A migração das empresas para as regiões
onde prevalecem relações mais favoráveis entre produtividade, câmbio e
salários desatou a “arbitragem” com os custos salariais e estimulou a 
flexibilização das relações de trabalho, na verdade a desqualificação e
eliminação de trabalhadores impostas pelo avanço das tecnologias da
informação e da automação na indústria e nos serviços. A evolução do
regime do “precariato” constituiu relações trabalhistas que se
desenvolvem sob as práticas da flexibilidade do horário.      
A flexibilização das relações trabalhistas
não só subordinou o crescimento da renda das famílias ao aumento das
horas trabalhadas, como aprisionou definitivamente os gastos de consumo
ao endividamento.
O circuito de formação da renda na economia como um todo começa a falhar.
O desemprego e a queda dos rendimentos dos trabalhadores reduzem o
gasto das empresas no pagamento de salários e também desestimulam a
aquisição de meios de produção de outras empresas.
Em seu livro The Road To Recovery, o economista
Andrew Smithers demonstra que, no período de 1981 a 2009, o
investimento das empresas privadas calculado sobre o PIB caiu 3 pontos
porcentuais nas economias desenvolvidas. O investimento deixou de
apresentar o comportamento cíclico de outros tempos em que os gastos com
Capex acompanhavam as flutuações da economia. 
Assim, a grande empresa contemporânea
move a economia capitalista na direção da concentração da riqueza e da
renda. Enredada nas armadilhas da acumulação financeira e enfiada no
pântano da liquidez curto-prazista, empurra a economia global para a
estagnação secular, falhando com grande escândalo em sua capacidade de
gerar empregos. Um curto-circuito nas cadeias de geração e de
apropriação do valor.
As evidências indicam que a dinâmica da
economia mundial aponta mudanças estruturais que descortinam uma nova
fase, edificada entre tropelias e contradições. O ranger de dentes levou
o FMI a questionar, neste mês, as ideias e princípios do neoliberalismo econômico
O artigo “Neoliberalism: Oversold?”
aborda especificamente os efeitos de duas políticas inscritas na agenda
da globalização neoliberal, a remoção das restrições ao movimento de
capitais (liberalização das contas de capital) e a consolidação fiscal
(“austeridade” para reduzir déficits fiscais e o nível da dívida).

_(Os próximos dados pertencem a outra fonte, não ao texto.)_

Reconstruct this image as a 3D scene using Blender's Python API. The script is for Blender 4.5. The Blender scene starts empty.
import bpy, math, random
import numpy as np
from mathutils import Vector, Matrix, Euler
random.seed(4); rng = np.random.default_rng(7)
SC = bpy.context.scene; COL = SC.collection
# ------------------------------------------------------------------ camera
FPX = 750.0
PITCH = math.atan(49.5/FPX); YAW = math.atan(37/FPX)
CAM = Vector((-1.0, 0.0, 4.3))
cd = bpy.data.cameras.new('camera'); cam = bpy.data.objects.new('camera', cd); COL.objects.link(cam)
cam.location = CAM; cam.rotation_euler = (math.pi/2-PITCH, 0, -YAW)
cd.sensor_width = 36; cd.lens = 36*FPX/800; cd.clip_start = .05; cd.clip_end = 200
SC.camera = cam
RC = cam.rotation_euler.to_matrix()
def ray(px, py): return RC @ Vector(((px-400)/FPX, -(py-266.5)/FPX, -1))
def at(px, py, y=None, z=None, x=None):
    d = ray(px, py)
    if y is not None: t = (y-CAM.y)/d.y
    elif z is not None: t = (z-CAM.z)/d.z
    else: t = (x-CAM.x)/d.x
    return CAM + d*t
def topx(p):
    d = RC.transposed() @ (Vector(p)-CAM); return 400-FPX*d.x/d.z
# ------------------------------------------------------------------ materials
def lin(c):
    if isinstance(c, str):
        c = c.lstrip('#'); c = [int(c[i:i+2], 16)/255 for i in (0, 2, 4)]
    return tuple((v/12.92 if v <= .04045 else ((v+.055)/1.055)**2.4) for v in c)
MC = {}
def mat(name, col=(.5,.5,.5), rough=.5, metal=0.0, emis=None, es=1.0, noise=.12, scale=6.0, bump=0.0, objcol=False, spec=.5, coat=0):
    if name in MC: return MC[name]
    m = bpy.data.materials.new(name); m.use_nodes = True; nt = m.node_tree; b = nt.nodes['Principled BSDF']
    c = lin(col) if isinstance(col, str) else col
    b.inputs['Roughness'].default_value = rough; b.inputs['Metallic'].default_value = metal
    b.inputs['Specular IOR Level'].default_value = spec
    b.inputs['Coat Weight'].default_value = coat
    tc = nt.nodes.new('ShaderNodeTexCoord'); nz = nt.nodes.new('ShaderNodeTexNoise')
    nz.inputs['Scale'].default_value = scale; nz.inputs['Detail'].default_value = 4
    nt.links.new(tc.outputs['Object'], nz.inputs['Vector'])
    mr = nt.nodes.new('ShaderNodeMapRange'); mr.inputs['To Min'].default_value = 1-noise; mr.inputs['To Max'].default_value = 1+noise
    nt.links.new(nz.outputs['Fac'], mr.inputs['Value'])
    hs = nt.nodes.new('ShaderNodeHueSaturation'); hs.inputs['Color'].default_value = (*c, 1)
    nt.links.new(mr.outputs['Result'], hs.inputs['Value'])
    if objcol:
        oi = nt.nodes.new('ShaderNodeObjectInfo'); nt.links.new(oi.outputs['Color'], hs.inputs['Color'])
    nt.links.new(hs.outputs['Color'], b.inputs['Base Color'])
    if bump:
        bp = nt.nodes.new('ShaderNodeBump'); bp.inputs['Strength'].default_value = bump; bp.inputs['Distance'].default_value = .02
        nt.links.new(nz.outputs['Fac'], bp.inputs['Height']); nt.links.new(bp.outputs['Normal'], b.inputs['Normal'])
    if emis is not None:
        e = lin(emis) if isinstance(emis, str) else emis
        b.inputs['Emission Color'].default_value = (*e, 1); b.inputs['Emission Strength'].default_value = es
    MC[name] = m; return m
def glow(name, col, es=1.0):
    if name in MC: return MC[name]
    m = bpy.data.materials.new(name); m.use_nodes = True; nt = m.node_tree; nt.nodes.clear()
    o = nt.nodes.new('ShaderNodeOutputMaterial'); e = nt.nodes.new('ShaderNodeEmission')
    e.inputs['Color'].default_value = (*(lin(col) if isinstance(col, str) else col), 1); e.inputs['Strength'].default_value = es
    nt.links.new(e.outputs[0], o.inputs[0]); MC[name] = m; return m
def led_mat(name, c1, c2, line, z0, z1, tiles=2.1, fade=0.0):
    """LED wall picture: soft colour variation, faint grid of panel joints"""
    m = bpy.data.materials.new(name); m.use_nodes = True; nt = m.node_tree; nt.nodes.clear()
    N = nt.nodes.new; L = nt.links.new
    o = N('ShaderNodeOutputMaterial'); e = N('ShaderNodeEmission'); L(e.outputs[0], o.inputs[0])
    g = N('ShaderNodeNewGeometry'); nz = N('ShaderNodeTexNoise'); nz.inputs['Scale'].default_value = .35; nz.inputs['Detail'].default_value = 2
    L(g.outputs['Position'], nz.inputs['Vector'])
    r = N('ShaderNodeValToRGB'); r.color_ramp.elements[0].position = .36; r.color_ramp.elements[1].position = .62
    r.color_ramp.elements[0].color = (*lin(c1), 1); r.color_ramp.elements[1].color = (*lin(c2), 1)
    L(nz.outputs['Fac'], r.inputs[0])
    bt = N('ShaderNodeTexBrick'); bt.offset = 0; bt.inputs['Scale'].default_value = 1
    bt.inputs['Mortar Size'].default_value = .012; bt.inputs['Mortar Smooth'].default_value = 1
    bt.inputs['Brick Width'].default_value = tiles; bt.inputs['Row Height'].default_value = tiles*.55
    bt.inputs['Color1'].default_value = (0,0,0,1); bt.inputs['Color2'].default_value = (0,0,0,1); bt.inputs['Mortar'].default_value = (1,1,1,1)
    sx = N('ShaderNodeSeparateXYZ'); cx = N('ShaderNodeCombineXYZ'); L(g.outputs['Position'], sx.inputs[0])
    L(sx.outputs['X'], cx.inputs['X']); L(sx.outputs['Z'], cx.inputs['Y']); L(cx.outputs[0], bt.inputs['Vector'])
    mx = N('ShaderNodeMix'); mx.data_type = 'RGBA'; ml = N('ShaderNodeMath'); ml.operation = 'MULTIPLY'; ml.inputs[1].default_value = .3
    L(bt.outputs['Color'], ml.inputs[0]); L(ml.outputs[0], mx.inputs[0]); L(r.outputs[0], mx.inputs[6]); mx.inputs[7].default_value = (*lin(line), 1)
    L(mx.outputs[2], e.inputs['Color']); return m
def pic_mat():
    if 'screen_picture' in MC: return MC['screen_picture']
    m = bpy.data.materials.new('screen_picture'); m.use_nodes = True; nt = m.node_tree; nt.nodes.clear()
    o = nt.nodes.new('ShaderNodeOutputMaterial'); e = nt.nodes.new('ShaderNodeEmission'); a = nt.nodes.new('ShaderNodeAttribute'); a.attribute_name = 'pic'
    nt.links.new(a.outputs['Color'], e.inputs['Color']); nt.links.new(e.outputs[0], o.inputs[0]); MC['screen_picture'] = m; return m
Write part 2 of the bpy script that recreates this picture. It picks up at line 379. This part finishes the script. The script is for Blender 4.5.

O estudo afirma que alguns influxos de
capitais, como investimento direto estrangeiro, parecem impulsionar o
crescimento no longo prazo, mas o impacto de investimentos de portfólio
e, especialmente, de influxos de aplicações especulativas de curto prazo
não estimula o crescimento e muito menos garante um financiamento
estável do balanço de pagamentos. 
A ocorrência, desde 1980, de
aproximadamente 150 convulsões com influxos de capitais em mais de 50
mercados emergentes credencia a reivindicação do economista de Harvard
Dani Rodrik de que esses “dificilmente são efeitos ou defeitos
secundários nos fluxos de capital internacional, eles são a história
principal”. 
Segundo o estudo, as políticas de
austeridade não só geram substanciais custos ao bem-estar pelos canais
da oferta, como deprimem a demanda e o emprego. A noção de que a
consolidação do orçamento pode ser expansionista (isto é, aumenta o
crescimento e o emprego), por elevar a confiança do setor privado e o
investimento, não se confirmou na prática.
Episódios de consolidação fiscal foram
seguidos por reduções mais do que expansões no crescimento. Na média, a
consolidação de 1% do PIB eleva a taxa de desemprego em 0,6% no longo
prazo, e o Coeficiente de Gini (concentração de renda) em 1,5% dentro de
cinco anos. O estudo conclui que os benefícios das políticas da agenda
neoliberal aparentemente foram um pouco exagerados.
No aguardo de dias melhores e prestes a
ser banido de quase todas as economias do globo, o neoliberalismo
procura exílio em um país tropical com vista para o Atlântico.